ТРАГЕДИЯ И ФАРС: ТОРГСИН И «БЕРЕЗКА»
Исторические события, как заметил Гегель, случаются как трагедия, а повторяются как фарс. Магазины «Березка», которые с конца 1960‐х до конца 1980‐х годов продавали советским гражданам товары и продукты на «заменители валюты» — сертификаты, а затем чеки Внешпосылторга, казалось, были вторым пришествием торгсинов: как и Торгсин, «Березки» были созданы по решению руководства страны, которое в угоду экномической выгоде поступилось идейными принципами; как и торгсины, «Березки» аккумулировали валюту, плодили черный рынок, торговали на суррогатные деньги, принимали валютные переводы из‐за границы…
Однако присмотритесь пристальней — и отличие «Березки» от Торгсина будет разительным, а сходство окажется поверхностным, а то и вовсе кажущимся. Торгсин был знаком беды, и его «звездным часом» стала голодная трагедия. Львиную долю драгоценных сбережений — почти 60 % стоимости всех ценностей, скупленных Торгсином за время существования, — советские граждане сдали в период массового голода 1932–1933 годов. Покупали же самые необходимые продукты, которые во все годы существования Торгсина обеспечивали львиную долю продаж. Больше половины продуктов, проданных Торгсином в 1933 году, составлял хлеб. За ним шли крупа и сахар. А вот «Березка»: согласно исследованию Анны Ивановой, московские магазины в 1970 году половину средств выручали от продажи автомобилей. Продовольствие, да не насущные продукты, а деликатесы в импортных упаковках, составляло лишь немногим более 5 %. «Березки» никогда не торговали хлебом, а с 1976 года продажа продовольствия за чеки была прекращена. Да и размах у «Березки» был не тот: на пике деятельности — чуть больше ста магазинов в нескольких крупных городах против полутора тысяч торгсинов по всей стране в первой половине 1930‐х.

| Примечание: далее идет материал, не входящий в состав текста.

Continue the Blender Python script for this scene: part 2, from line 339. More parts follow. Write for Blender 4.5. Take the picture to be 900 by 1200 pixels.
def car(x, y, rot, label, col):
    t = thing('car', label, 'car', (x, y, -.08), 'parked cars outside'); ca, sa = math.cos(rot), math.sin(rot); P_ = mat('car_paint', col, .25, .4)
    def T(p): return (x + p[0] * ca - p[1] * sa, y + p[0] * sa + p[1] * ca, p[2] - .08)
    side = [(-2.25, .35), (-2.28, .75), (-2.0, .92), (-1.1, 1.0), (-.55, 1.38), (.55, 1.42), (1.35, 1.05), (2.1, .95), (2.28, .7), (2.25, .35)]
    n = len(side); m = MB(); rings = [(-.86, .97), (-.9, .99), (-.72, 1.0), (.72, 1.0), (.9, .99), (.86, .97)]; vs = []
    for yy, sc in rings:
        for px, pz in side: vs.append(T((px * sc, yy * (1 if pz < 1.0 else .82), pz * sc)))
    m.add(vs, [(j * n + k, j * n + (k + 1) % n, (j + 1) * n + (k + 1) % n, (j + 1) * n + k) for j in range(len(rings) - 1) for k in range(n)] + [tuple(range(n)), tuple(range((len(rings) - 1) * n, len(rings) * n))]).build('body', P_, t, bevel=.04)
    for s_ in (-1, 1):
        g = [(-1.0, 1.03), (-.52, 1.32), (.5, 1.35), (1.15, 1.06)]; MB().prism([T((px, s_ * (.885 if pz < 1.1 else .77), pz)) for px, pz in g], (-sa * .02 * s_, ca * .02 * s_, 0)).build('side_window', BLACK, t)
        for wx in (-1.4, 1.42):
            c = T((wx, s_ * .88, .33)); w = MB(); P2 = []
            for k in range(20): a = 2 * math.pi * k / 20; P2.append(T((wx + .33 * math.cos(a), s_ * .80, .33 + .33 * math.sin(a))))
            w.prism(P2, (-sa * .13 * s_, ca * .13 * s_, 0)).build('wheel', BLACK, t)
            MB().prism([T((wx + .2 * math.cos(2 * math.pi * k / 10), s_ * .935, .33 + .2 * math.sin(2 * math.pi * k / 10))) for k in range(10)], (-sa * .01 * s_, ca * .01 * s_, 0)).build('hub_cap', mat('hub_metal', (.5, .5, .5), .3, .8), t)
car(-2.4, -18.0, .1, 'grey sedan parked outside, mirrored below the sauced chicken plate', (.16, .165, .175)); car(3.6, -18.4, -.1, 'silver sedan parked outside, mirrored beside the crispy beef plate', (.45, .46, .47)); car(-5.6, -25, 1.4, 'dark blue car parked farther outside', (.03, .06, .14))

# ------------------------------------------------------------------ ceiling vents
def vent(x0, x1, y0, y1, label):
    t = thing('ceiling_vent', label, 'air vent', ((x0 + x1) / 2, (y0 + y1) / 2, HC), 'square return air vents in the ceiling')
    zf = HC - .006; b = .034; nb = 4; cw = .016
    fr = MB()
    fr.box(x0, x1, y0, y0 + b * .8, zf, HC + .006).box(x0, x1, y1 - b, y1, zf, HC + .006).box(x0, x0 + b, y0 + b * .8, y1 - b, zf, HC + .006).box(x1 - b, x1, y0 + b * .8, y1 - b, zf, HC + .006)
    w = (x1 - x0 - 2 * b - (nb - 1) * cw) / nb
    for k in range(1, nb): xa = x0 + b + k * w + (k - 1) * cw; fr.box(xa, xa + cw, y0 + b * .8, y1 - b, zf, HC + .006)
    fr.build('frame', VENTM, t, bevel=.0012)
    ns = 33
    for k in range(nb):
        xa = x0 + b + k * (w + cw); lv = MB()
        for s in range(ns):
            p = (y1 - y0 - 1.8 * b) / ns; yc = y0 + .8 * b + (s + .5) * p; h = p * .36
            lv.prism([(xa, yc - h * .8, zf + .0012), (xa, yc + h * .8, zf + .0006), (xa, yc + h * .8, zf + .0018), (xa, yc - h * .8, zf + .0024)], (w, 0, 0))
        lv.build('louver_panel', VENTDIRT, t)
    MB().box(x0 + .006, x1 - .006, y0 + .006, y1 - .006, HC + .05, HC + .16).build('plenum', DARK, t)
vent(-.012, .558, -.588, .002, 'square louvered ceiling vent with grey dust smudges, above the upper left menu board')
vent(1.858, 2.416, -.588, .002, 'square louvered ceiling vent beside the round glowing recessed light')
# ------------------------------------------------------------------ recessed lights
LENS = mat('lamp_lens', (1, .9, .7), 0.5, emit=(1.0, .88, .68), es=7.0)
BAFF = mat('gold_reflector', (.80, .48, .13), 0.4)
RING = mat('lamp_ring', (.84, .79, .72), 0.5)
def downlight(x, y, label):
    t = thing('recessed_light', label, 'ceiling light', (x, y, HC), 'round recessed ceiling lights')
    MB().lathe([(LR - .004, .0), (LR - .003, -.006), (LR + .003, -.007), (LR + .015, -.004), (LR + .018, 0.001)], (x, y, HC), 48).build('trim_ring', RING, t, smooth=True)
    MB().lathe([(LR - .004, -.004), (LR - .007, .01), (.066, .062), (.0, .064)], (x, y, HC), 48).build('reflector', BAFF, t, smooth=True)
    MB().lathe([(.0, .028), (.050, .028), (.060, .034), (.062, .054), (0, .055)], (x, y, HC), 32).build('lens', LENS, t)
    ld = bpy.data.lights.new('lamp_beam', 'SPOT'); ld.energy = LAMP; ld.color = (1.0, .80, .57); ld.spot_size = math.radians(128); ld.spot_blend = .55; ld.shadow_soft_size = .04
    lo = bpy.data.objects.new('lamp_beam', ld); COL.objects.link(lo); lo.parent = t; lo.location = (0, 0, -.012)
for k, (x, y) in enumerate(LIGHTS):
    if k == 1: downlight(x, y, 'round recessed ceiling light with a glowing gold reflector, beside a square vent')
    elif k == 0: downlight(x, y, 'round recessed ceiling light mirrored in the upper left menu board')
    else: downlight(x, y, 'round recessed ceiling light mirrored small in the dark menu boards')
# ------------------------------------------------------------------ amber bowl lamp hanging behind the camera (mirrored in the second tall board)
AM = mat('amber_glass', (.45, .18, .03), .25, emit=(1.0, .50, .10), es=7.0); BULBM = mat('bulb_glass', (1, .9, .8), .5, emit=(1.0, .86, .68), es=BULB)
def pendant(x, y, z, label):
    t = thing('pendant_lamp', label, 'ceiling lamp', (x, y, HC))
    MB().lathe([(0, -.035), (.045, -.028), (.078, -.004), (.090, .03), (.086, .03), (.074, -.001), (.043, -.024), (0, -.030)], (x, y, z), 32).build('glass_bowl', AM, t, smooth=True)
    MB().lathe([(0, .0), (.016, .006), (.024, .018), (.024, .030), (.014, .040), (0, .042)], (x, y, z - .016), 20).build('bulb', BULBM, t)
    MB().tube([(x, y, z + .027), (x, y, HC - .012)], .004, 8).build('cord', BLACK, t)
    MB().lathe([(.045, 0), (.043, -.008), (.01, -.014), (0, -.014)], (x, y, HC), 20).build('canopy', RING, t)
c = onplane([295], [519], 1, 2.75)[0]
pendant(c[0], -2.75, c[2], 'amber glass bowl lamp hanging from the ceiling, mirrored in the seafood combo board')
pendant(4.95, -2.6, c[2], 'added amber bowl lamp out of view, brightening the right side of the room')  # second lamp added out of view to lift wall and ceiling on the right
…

Торгсин был средством выживания не только для людей, но и для советского государства, которое, оказавшись в тисках валютного кризиса, правдами и неправдами собирало золото для индустриализации. Именно поэтому доля импортных товаров в Торгсине была ничтожна: государство не хотело тратить бесценную валюту на советских потребителей, ценности Торгсина шли на уплату индустриальных кредитов. Валютные доходы брежневской «Березки» расходовали на покупку импортного ширпотреба и деликатесов для продажи в самой «Березке». Государство лишь наживалось на разнице цен импорта и розничной продажи. Ассортимент «Березки» был по преимуществу импортным — бытовая техника, радиотовары, косметика, посуда, модная одежда и обувь…
Разрешив советским людям приносить иностранную валюту в Торгсин, советское руководство фактически признало их право иметь наличную валюту дома, в то время как «Березка» была демонстрацией того, что наличная валюта советскому гражданину не нужна. Ее следовало сдать в Госбанк, а не хранить по домам. За частные валютные операции в годы «Березки» по закону можно было получить высшую меру наказания — расстрел.
Торгсин был открыт для всех, у кого были валюта и изделия из драгоценных металлов, это равенство было следствием нужды, людской и государственной. В голодной крестьянской стране Торгсин — не отдельные зеркальные магазины в столицах, а как массовый феномен — стал злым, голодным, крестьянским. «Березки» же были городскими магазинами и предназначались для избранных, в основном для тех счастливчиков, которые работали за границей и получали зарплату в валюте. «Березки» стали важной частью советской системы привилегий. Их открыли для того, чтобы обладатели валюты тратили ее не за рубежом или на черном рынке, а в государственных советских магазинах. Даже то, что «деньги» «Березки» на практике были общедоступны — их можно было купить у спекулянтов, — не роднит ее с Торгсином. Всеобщий доступ в Торгсин был официально разрешен, тогда как доступность «Березки» была результатом нелегального перераспределения — работы черного рынка.
«Березка» стала фарсом номенклатурного социализма, тогда как Торгсин и его время представляли грандиозную ломку, трагедию миллионов.